Advertisement

Study Finds Job Agency Race Bias

Share
TIMES STAFF WRITER

Whites are three times more likely than equally qualified blacks to get preferential treatment when applying for jobs through employment agencies, often landing higher-paying jobs or receiving offers more quickly, according to a new study of workplace discrimination.

The study, which probed the San Francisco-area offices of 17 national and local employment agencies, found that African American candidates were favored over whites in slightly less than one out of every five situations.

All told, the research concluded that whites and blacks encountered equal treatment barely one-quarter of the time.

Advertisement

Marc Bendick Jr., a Washington labor economist who served as a consultant on the study, said the findings demonstrate that job discrimination against blacks remains a major problem, even in supposedly “progressive” places such as the Bay Area.

“Discrimination is not just something that happens in the South,” he said.

Still, the validity of the yearlong study, which was sponsored by civil rights groups and foundations in the Bay Area, was questioned by some social scientists and employment industry officials. The research relied on a controversial technique known as “matched-pair” testing.

Researchers examined the employment agencies’ hiring practices by sending, without the agencies’ knowledge, pairs of black and white “testers” posing as job applicants for entry-level office positions. In each of the 45 cases included in the study, the testers’ job qualifications were essentially identical, with the main difference between them being race.

The results show less discrimination than those of a similar study conducted five years ago in the Washington, D.C., area. In the new study, African American testers as well as the white testers in the vast majority of cases received job offers, a fact that researchers attributed to today’s stronger economy.

Still, the new study found that “whites got the higher-paying jobs, they got jobs more quickly, and they got them without having to take as many qualifying tests or going through as many reference checks,” said Brad Seligman, a prominent plaintiffs lawyer who heads the Berkeley-based nonprofit group Impact Fund, the organization that carried out the research.
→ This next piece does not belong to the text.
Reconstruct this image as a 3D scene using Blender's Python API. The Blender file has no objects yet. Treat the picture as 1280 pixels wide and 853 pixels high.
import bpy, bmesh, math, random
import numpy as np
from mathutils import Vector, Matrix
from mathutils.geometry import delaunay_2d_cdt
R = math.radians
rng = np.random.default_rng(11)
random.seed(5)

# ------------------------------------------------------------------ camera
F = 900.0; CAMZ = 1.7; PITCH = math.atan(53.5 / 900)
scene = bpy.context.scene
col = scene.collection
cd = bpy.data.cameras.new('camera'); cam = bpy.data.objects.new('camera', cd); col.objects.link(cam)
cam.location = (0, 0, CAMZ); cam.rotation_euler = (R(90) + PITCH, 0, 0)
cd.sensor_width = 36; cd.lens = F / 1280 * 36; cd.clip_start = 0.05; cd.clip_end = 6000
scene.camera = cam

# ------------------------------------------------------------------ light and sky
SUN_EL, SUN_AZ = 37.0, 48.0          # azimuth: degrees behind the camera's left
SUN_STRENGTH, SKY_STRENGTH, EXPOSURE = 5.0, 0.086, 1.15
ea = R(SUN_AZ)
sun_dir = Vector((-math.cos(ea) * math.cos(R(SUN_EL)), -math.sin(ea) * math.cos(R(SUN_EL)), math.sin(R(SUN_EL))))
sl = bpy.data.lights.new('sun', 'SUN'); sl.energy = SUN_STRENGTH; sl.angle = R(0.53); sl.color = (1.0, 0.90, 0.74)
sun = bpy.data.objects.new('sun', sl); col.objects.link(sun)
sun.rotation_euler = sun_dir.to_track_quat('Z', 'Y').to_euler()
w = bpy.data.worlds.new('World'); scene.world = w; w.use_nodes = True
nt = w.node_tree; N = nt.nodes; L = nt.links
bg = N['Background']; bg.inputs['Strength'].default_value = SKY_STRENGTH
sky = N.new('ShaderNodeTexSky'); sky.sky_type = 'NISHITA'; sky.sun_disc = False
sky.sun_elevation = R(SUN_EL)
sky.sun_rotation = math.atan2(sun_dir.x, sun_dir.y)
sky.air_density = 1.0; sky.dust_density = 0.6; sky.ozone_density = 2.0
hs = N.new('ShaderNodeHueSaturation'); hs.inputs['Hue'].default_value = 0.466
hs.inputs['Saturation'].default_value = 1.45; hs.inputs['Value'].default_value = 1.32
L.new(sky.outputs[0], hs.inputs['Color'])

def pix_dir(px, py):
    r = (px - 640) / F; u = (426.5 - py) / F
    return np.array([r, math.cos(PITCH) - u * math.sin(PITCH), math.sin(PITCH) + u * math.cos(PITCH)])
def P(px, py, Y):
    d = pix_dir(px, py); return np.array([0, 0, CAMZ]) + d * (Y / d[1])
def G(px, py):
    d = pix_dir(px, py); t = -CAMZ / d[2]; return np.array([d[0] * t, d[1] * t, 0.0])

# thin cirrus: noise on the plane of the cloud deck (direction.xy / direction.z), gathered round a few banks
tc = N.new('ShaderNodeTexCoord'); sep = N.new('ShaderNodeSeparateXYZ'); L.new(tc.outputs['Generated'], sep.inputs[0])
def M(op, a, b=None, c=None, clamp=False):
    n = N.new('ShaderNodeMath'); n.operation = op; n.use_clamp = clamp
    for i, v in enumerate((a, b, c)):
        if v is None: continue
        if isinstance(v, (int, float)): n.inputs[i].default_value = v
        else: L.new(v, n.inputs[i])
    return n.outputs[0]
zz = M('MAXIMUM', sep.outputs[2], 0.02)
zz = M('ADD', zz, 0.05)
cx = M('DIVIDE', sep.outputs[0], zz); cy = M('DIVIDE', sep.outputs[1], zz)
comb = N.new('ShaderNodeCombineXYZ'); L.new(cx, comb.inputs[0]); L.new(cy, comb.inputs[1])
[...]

The unanswered question from the research, Seligman said, is why the discrimination continues to occur at employment agencies. “We don’t know if the treatment is because of unconscious attitudes or if it’s conscious conduct, with employers using employment agencies to outsource their discrimination,” he said.

Advertisement

One of the reasons that matched-pair studies such as the Impact Fund’s are controversial is the difficulty in determining which testers truly have equal qualifications.

Despite training provided to the testers, “it’s difficult to make two different people have the same interview skills,” said Paul F. White, a labor economist with Economic Research Services, a Tallahassee, Fla., firm that provides consulting services and expert court testimony for companies accused of workplace discrimination.

Also, because of their high cost, matched-pair research typically involves a relatively small number of tests.

In the Bay Area study, “you’ve only got 45 tests. It’s hard to make definitive conclusions about the whole [employment agency] industry based on these examples,” White said.

White added, however, that matched-pair tests “have made a real contribution” to understanding workplace discrimination.

Steve Berchem, a spokesman for the National Assn. of Temporary and Staffing Services, a trade group based in Alexandria, Va., said that “if these results are valid, it would suggest we have more work to do” in combating job discrimination.

Advertisement

In all, the study found that in 25 of its 45 tests, white applicants received preferential treatment. In eight of the cases, African Americans were favored. No preferential treatment was apparent in the remaining 12 situations.

Looking at the figures from another angle, the research shows that eight of the 17 employment agencies usually or always gave favored treatment to whites, and that one always favored African Americans.

The study did not identify the employment agencies.

In one dramatic disparity, a white applicant received a $10-an-hour temporary job with the prospect of it turning into a permanent $26,000-a-year position with benefits. The matching African American candidate, by contrast, was turned down for a job and told that she would have to polish her computer skills.